• _GIVEN EXERCISE_
Search the listing for "from" and copy every line where it appears.

-- begin GIVEN INFORMATION --

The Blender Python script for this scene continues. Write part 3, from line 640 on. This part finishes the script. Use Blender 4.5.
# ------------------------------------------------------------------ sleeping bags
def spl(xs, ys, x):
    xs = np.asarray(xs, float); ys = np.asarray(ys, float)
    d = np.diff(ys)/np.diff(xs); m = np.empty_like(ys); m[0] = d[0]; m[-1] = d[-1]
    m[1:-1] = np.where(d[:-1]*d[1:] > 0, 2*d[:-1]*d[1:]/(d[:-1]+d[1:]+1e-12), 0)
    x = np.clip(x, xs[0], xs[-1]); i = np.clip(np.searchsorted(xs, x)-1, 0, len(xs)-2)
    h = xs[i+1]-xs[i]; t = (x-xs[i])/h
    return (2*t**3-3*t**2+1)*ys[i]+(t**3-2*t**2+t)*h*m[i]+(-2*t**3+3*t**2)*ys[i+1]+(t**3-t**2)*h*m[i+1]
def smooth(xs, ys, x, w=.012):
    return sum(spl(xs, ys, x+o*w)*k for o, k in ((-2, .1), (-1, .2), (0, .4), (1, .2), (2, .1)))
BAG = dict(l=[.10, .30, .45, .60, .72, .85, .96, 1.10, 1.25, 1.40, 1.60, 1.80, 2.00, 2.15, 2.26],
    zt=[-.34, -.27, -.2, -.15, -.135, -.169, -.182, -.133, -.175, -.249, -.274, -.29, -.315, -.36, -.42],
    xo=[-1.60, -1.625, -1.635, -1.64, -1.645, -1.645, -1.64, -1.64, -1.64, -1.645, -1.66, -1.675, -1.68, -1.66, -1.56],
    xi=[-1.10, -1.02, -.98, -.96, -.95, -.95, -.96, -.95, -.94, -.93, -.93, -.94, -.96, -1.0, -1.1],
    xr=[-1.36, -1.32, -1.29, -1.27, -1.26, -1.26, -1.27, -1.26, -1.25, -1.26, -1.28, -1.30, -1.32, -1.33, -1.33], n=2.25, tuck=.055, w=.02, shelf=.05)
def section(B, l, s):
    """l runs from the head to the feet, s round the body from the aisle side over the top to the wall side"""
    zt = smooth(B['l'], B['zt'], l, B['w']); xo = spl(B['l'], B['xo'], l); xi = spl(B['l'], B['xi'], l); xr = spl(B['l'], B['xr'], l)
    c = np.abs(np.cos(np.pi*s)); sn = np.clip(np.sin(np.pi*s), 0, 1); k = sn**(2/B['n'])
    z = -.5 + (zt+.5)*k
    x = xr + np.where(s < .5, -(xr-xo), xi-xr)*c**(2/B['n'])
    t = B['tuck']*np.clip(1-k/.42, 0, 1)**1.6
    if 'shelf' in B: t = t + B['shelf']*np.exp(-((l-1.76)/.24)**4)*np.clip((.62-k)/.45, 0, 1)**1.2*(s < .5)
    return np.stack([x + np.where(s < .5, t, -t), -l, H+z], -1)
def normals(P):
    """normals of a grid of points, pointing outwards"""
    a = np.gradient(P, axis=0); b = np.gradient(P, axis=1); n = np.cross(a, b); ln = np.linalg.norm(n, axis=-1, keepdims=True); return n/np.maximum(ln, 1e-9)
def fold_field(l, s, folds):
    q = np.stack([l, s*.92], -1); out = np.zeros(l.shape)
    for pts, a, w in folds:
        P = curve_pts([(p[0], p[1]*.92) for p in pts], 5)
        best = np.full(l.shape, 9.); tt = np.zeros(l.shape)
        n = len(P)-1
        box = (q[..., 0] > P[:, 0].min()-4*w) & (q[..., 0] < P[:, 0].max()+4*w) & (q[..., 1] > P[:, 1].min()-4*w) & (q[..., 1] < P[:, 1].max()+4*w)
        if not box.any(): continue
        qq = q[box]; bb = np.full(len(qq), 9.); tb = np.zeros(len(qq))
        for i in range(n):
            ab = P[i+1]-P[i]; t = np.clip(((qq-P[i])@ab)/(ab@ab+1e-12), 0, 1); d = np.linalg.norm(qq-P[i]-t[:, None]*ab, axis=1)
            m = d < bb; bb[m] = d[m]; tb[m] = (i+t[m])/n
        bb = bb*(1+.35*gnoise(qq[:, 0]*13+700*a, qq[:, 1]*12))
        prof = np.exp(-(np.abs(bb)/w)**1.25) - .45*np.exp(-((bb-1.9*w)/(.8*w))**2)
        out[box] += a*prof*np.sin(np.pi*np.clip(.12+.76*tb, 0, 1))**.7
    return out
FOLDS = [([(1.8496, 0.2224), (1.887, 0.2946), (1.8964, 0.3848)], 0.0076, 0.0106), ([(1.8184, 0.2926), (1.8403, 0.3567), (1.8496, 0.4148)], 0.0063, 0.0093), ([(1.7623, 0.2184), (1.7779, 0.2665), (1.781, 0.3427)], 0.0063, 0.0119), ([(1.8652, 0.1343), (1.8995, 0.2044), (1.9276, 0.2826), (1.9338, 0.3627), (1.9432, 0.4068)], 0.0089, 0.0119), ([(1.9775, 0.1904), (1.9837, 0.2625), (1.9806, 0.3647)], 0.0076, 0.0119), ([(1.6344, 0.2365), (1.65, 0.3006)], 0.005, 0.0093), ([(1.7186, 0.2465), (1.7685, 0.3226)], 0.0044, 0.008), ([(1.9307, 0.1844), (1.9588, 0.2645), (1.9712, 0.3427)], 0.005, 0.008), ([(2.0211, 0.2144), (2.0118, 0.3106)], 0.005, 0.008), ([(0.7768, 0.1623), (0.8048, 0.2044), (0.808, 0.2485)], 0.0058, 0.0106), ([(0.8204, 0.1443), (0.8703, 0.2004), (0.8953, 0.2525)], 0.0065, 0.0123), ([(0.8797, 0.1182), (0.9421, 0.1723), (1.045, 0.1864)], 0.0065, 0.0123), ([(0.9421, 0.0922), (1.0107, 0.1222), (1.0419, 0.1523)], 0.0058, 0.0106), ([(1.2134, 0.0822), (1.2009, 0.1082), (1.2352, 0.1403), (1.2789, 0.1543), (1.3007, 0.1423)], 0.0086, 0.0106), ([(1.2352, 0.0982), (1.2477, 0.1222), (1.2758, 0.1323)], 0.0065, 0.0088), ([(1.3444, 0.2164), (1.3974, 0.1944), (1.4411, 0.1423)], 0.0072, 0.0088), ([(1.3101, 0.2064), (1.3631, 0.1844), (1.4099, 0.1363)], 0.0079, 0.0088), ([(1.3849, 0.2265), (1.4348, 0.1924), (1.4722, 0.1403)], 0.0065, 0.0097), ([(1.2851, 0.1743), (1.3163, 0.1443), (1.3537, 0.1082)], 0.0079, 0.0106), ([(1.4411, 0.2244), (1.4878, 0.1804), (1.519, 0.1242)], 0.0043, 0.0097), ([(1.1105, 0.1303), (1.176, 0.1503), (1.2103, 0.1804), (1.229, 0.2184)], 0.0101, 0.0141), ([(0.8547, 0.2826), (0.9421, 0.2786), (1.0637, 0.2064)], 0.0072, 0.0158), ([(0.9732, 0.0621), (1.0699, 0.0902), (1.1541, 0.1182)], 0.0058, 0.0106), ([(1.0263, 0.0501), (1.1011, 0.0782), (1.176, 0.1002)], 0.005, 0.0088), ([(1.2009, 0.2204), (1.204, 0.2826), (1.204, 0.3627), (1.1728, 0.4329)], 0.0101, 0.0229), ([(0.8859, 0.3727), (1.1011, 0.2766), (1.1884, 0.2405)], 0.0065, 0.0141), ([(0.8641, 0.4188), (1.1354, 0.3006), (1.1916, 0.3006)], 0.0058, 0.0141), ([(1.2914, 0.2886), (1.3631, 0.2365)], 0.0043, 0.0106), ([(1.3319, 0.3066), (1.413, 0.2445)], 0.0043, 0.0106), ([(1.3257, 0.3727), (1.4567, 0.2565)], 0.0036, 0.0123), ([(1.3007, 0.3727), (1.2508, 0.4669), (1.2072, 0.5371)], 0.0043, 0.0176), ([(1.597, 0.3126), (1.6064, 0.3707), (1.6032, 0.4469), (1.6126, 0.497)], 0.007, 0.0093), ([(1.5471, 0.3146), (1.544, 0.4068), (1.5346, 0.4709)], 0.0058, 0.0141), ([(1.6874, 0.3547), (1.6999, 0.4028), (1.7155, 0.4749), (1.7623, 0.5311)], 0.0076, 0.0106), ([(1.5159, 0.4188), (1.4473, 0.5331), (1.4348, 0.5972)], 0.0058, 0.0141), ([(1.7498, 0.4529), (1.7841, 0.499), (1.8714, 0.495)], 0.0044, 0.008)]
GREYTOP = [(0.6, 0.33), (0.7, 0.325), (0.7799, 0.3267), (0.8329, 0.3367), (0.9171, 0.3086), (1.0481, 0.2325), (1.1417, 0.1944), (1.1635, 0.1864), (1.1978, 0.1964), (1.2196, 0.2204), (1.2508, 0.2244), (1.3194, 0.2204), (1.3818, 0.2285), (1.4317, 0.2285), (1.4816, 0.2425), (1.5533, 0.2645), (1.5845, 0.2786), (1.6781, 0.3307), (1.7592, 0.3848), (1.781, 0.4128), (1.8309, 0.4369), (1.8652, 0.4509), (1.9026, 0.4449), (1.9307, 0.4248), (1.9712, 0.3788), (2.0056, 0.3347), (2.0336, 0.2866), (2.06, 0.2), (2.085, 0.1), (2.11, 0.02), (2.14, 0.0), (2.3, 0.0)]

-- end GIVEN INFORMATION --

• _RESULT FOR THIS TASK_
The Blender Python script for this scene continues. Write part 3, from line 640 on. This part finishes the script. Use Blender 4.5.
    """l runs from the head to the feet, s round the body from the aisle side over the top to the wall side"""